• _Data extract_:
-*-
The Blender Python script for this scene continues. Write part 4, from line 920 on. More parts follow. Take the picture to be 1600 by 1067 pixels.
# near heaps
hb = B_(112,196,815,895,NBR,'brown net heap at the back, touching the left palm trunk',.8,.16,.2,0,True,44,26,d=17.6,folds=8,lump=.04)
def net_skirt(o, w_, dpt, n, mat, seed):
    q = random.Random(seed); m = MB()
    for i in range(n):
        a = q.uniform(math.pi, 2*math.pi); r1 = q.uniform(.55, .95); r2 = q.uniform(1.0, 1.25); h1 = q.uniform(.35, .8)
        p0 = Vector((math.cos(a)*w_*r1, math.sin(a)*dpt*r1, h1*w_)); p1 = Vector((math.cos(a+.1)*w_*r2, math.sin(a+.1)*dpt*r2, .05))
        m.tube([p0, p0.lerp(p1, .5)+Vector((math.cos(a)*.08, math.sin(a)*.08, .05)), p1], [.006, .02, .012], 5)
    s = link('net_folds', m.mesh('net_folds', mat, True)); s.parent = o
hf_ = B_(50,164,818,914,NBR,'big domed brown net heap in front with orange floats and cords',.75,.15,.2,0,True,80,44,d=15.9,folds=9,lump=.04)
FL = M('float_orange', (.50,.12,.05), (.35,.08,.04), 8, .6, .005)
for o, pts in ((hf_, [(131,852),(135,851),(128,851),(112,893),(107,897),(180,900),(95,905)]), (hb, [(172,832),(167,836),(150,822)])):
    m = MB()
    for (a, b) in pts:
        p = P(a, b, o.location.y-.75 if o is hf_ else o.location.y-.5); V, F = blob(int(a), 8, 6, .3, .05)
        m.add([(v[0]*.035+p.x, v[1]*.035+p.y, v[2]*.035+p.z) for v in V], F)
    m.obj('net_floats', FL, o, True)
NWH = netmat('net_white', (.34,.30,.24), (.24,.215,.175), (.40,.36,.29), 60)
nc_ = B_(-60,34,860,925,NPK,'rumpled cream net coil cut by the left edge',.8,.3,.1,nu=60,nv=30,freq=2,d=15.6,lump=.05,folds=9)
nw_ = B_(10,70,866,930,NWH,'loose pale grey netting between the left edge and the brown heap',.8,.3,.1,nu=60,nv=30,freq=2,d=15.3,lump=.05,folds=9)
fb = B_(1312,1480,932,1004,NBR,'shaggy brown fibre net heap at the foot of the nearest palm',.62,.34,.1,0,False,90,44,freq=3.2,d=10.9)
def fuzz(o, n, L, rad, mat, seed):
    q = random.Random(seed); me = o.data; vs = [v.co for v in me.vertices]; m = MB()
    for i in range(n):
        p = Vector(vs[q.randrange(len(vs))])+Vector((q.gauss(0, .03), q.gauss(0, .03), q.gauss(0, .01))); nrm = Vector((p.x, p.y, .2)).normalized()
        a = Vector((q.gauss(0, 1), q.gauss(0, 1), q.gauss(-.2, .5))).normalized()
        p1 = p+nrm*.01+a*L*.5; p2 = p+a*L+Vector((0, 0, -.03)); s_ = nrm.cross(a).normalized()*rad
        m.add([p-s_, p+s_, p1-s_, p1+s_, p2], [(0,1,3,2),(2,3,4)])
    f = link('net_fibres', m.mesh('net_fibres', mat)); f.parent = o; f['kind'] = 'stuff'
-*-
• _Problem to solve_: Your task is to repeat every line exactly.

• _The result_:
The Blender Python script for this scene continues. Write part 4, from line 920 on. More parts follow. Take the picture to be 1600 by 1067 pixels.
# near heaps
hb = B_(112,196,815,895,NBR,'brown net heap at the back, touching the left palm trunk',.8,.16,.2,0,True,44,26,d=17.6,folds=8,lump=.04)
def net_skirt(o, w_, dpt, n, mat, seed):
    q = random.Random(seed); m = MB()
    for i in range(n):
        a = q.uniform(math.pi, 2*math.pi); r1 = q.uniform(.55, .95); r2 = q.uniform(1.0, 1.25); h1 = q.uniform(.35, .8)
        p0 = Vector((math.cos(a)*w_*r1, math.sin(a)*dpt*r1, h1*w_)); p1 = Vector((math.cos(a+.1)*w_*r2, math.sin(a+.1)*dpt*r2, .05))
        m.tube([p0, p0.lerp(p1, .5)+Vector((math.cos(a)*.08, math.sin(a)*.08, .05)), p1], [.006, .02, .012], 5)
    s = link('net_folds', m.mesh('net_folds', mat, True)); s.parent = o
hf_ = B_(50,164,818,914,NBR,'big domed brown net heap in front with orange floats and cords',.75,.15,.2,0,True,80,44,d=15.9,folds=9,lump=.04)
FL = M('float_orange', (.50,.12,.05), (.35,.08,.04), 8, .6, .005)
for o, pts in ((hf_, [(131,852),(135,851),(128,851),(112,893),(107,897),(180,900),(95,905)]), (hb, [(172,832),(167,836),(150,822)])):
    m = MB()
    for (a, b) in pts:
        p = P(a, b, o.location.y-.75 if o is hf_ else o.location.y-.5); V, F = blob(int(a), 8, 6, .3, .05)
        m.add([(v[0]*.035+p.x, v[1]*.035+p.y, v[2]*.035+p.z) for v in V], F)
    m.obj('net_floats', FL, o, True)
NWH = netmat('net_white', (.34,.30,.24), (.24,.215,.175), (.40,.36,.29), 60)
nc_ = B_(-60,34,860,925,NPK,'rumpled cream net coil cut by the left edge',.8,.3,.1,nu=60,nv=30,freq=2,d=15.6,lump=.05,folds=9)
nw_ = B_(10,70,866,930,NWH,'loose pale grey netting between the left edge and the brown heap',.8,.3,.1,nu=60,nv=30,freq=2,d=15.3,lump=.05,folds=9)
fb = B_(1312,1480,932,1004,NBR,'shaggy brown fibre net heap at the foot of the nearest palm',.62,.34,.1,0,False,90,44,freq=3.2,d=10.9)
def fuzz(o, n, L, rad, mat, seed):
    q = random.Random(seed); me = o.data; vs = [v.co for v in me.vertices]; m = MB()
    for i in range(n):
        p = Vector(vs[q.randrange(len(vs))])+Vector((q.gauss(0, .03), q.gauss(0, .03), q.gauss(0, .01))); nrm = Vector((p.x, p.y, .2)).normalized()
        a = Vector((q.gauss(0, 1), q.gauss(0, 1), q.gauss(-.2, .5))).normalized()
        p1 = p+nrm*.01+a*L*.5; p2 = p+a*L+Vector((0, 0, -.03)); s_ = nrm.cross(a).normalized()*rad
        m.add([p-s_, p+s_, p1-s_, p1+s_, p2], [(0,1,3,2),(2,3,4)])
    f = link('net_fibres', m.mesh('net_fibres', mat)); f.parent = o; f['kind'] = 'stuff'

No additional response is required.